* Exercise *
Extract the full listing verbatim and drop any pictures from your copy.

──────────

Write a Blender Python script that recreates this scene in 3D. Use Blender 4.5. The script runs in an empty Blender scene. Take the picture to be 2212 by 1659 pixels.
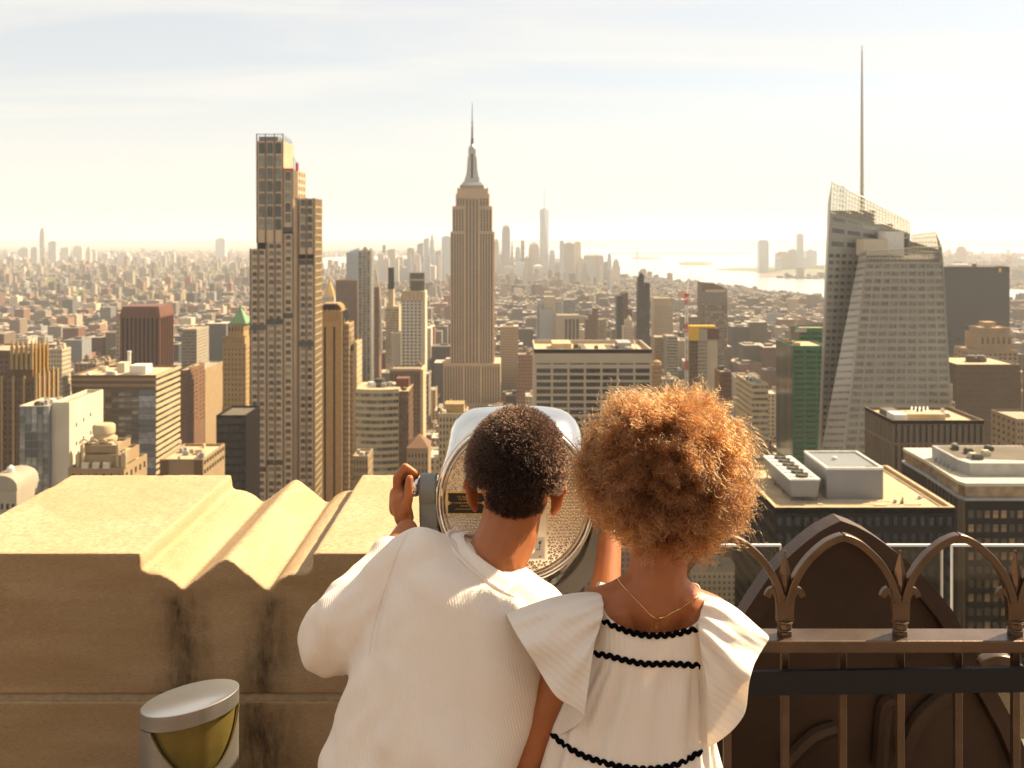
import bpy, bmesh, math, random
import numpy as np
from mathutils import Vector, Matrix, noise as mnoise
R = math.radians
random.seed(7); rng = np.random.default_rng(7)
sc = bpy.context.scene
COL = sc.collection

# ---------------------------------------------------------------- camera
EYE = 258.0                       # eye height above the street, standing on the roof terrace
F = 2150.0; CU = 1106.0; HV = 505.0   # focal length and principal lines in a 2212 px wide frame
cam_d = bpy.data.cameras.new('camera'); cam = bpy.data.objects.new('camera', cam_d); COL.objects.link(cam)
cam.location = (0, 0, EYE); cam.rotation_euler = (R(90), 0, 0)
cam_d.sensor_width = 36; cam_d.lens = 36 * F / 2212; cam_d.shift_y = -(829.5 - HV) / 2212
cam_d.clip_start = 0.05; cam_d.clip_end = 120000
cam_d.dof.use_dof = True; cam_d.dof.focus_distance = 1.8; cam_d.dof.aperture_fstop = 10
sc.camera = cam
# ---------------------------------------------------------------- sky and sun
SUN_AZ, SUN_EL = R(58), R(43)     # to the right of the view direction, in front of the camera
w = bpy.data.worlds.new('World'); sc.world = w; w.use_nodes = True
nt = w.node_tree; nt.nodes.clear()
def wn(t, **k):
    n = nt.nodes.new(t)
    for a, b in k.items(): setattr(n, a, b)
    return n
def wl(a, b): nt.links.new(a, b)
sky = wn('ShaderNodeTexSky', sky_type='NISHITA', sun_disc=False, sun_elevation=SUN_EL, sun_rotation=SUN_AZ, altitude=260, air_density=1.0, dust_density=1.2, ozone_density=1.0)
tc = wn('ShaderNodeTexCoord'); sep = wn('ShaderNodeSeparateXYZ'); wl(tc.outputs['Generated'], sep.inputs[0])
def wmath(op, a, b=None, clamp=False):
    n = wn('ShaderNodeMath', operation=op, use_clamp=clamp)
    for i, x in enumerate((a, b)):
        if x is None: continue
        if isinstance(x, (int, float)): n.inputs[i].default_value = x
        else: wl(x, n.inputs[i])
    return n.outputs[0]
zz = wmath('MAXIMUM', sep.outputs[2], 0.0)
den = wmath('ADD', zz, 0.12)
comb = wn('ShaderNodeCombineXYZ'); wl(wmath('DIVIDE', sep.outputs[0], den), comb.inputs[0]); wl(wmath('DIVIDE', sep.outputs[1], den), comb.inputs[1])
mp = wn('ShaderNodeMapping'); mp.inputs['Rotation'].default_value = (0, 0, R(28)); mp.inputs['Scale'].default_value = (0.55, 1.9, 1)
wl(comb.outputs[0], mp.inputs[0])
n1 = wn('ShaderNodeTexNoise'); n1.inputs['Scale'].default_value = 1.1; n1.inputs['Detail'].default_value = 7; n1.inputs['Roughness'].default_value = 0.5; n1.inputs['Distortion'].default_value = 0.6
wl(mp.outputs[0], n1.inputs['Vector'])
cir = wmath('MULTIPLY', wmath('SUBTRACT', n1.outputs[0], 0.40, True), 2.4, True)     # cirrus streaks
veil = wmath('SUBTRACT', 1.0, wmath('MULTIPLY', zz, 2.7, True), True)                  # high thin cloud, thicker towards the horizon
fac = wmath('MAXIMUM', wmath('ADD', wmath('MULTIPLY', cir, 0.42), 0.56), wmath('MULTIPLY', veil, 0.93), True)
mixc = wn('ShaderNodeMix', data_type='RGBA'); mixc.inputs[7].default_value = (7.3, 6.95, 6.25, 1)
wl(fac, mixc.inputs[0]); wl(sky.outputs[0], mixc.inputs[6])
bg = wn('ShaderNodeBackground'); bg.inputs['Strength'].default_value = 0.05
wo = wn('ShaderNodeOutputWorld'); wl(mixc.outputs[2], bg.inputs[0]); wl(bg.outputs[0], wo.inputs[0])
sun_d = bpy.data.lights.new('sun', 'SUN'); sun_d.energy = 5.0; sun_d.angle = R(0.55); sun_d.color = (1.0, 0.82, 0.56)
sun = bpy.data.objects.new('sun', sun_d); COL.objects.link(sun)
sdir = Vector((math.sin(SUN_AZ) * math.cos(SUN_EL), math.cos(SUN_AZ) * math.cos(SUN_EL), math.sin(SUN_EL)))
sun.rotation_euler = sdir.to_track_quat('Z', 'Y').to_euler(); sun.location = (3, -2, EYE + 6)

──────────

* Worked answer *
Write a Blender Python script that recreates this scene in 3D. Use Blender 4.5. The script runs in an empty Blender scene. Take the picture to be 2212 by 1659 pixels.
import bpy, bmesh, math, random
import numpy as np
from mathutils import Vector, Matrix, noise as mnoise
R = math.radians
random.seed(7); rng = np.random.default_rng(7)
sc = bpy.context.scene
COL = sc.collection

# ---------------------------------------------------------------- camera
EYE = 258.0                       # eye height above the street, standing on the roof terrace
F = 2150.0; CU = 1106.0; HV = 505.0   # focal length and principal lines in a 2212 px wide frame
cam_d = bpy.data.cameras.new('camera'); cam = bpy.data.objects.new('camera', cam_d); COL.objects.link(cam)
cam.location = (0, 0, EYE); cam.rotation_euler = (R(90), 0, 0)
cam_d.sensor_width = 36; cam_d.lens = 36 * F / 2212; cam_d.shift_y = -(829.5 - HV) / 2212
cam_d.clip_start = 0.05; cam_d.clip_end = 120000
cam_d.dof.use_dof = True; cam_d.dof.focus_distance = 1.8; cam_d.dof.aperture_fstop = 10
sc.camera = cam
# ---------------------------------------------------------------- sky and sun
SUN_AZ, SUN_EL = R(58), R(43)     # to the right of the view direction, in front of the camera
w = bpy.data.worlds.new('World'); sc.world = w; w.use_nodes = True
nt = w.node_tree; nt.nodes.clear()
def wn(t, **k):
    n = nt.nodes.new(t)
    for a, b in k.items(): setattr(n, a, b)
    return n
def wl(a, b): nt.links.new(a, b)
sky = wn('ShaderNodeTexSky', sky_type='NISHITA', sun_disc=False, sun_elevation=SUN_EL, sun_rotation=SUN_AZ, altitude=260, air_density=1.0, dust_density=1.2, ozone_density=1.0)
tc = wn('ShaderNodeTexCoord'); sep = wn('ShaderNodeSeparateXYZ'); wl(tc.outputs['Generated'], sep.inputs[0])
def wmath(op, a, b=None, clamp=False):
    n = wn('ShaderNodeMath', operation=op, use_clamp=clamp)
    for i, x in enumerate((a, b)):
        if x is None: continue
        if isinstance(x, (int, float)): n.inputs[i].default_value = x
        else: wl(x, n.inputs[i])
    return n.outputs[0]
zz = wmath('MAXIMUM', sep.outputs[2], 0.0)
den = wmath('ADD', zz, 0.12)
comb = wn('ShaderNodeCombineXYZ'); wl(wmath('DIVIDE', sep.outputs[0], den), comb.inputs[0]); wl(wmath('DIVIDE', sep.outputs[1], den), comb.inputs[1])
mp = wn('ShaderNodeMapping'); mp.inputs['Rotation'].default_value = (0, 0, R(28)); mp.inputs['Scale'].default_value = (0.55, 1.9, 1)
wl(comb.outputs[0], mp.inputs[0])
n1 = wn('ShaderNodeTexNoise'); n1.inputs['Scale'].default_value = 1.1; n1.inputs['Detail'].default_value = 7; n1.inputs['Roughness'].default_value = 0.5; n1.inputs['Distortion'].default_value = 0.6
wl(mp.outputs[0], n1.inputs['Vector'])
cir = wmath('MULTIPLY', wmath('SUBTRACT', n1.outputs[0], 0.40, True), 2.4, True)     # cirrus streaks
veil = wmath('SUBTRACT', 1.0, wmath('MULTIPLY', zz, 2.7, True), True)                  # high thin cloud, thicker towards the horizon
fac = wmath('MAXIMUM', wmath('ADD', wmath('MULTIPLY', cir, 0.42), 0.56), wmath('MULTIPLY', veil, 0.93), True)
mixc = wn('ShaderNodeMix', data_type='RGBA'); mixc.inputs[7].default_value = (7.3, 6.95, 6.25, 1)
wl(fac, mixc.inputs[0]); wl(sky.outputs[0], mixc.inputs[6])
bg = wn('ShaderNodeBackground'); bg.inputs['Strength'].default_value = 0.05
wo = wn('ShaderNodeOutputWorld'); wl(mixc.outputs[2], bg.inputs[0]); wl(bg.outputs[0], wo.inputs[0])
sun_d = bpy.data.lights.new('sun', 'SUN'); sun_d.energy = 5.0; sun_d.angle = R(0.55); sun_d.color = (1.0, 0.82, 0.56)
sun = bpy.data.objects.new('sun', sun_d); COL.objects.link(sun)
sdir = Vector((math.sin(SUN_AZ) * math.cos(SUN_EL), math.cos(SUN_AZ) * math.cos(SUN_EL), math.sin(SUN_EL)))
sun.rotation_euler = sdir.to_track_quat('Z', 'Y').to_euler(); sun.location = (3, -2, EYE + 6)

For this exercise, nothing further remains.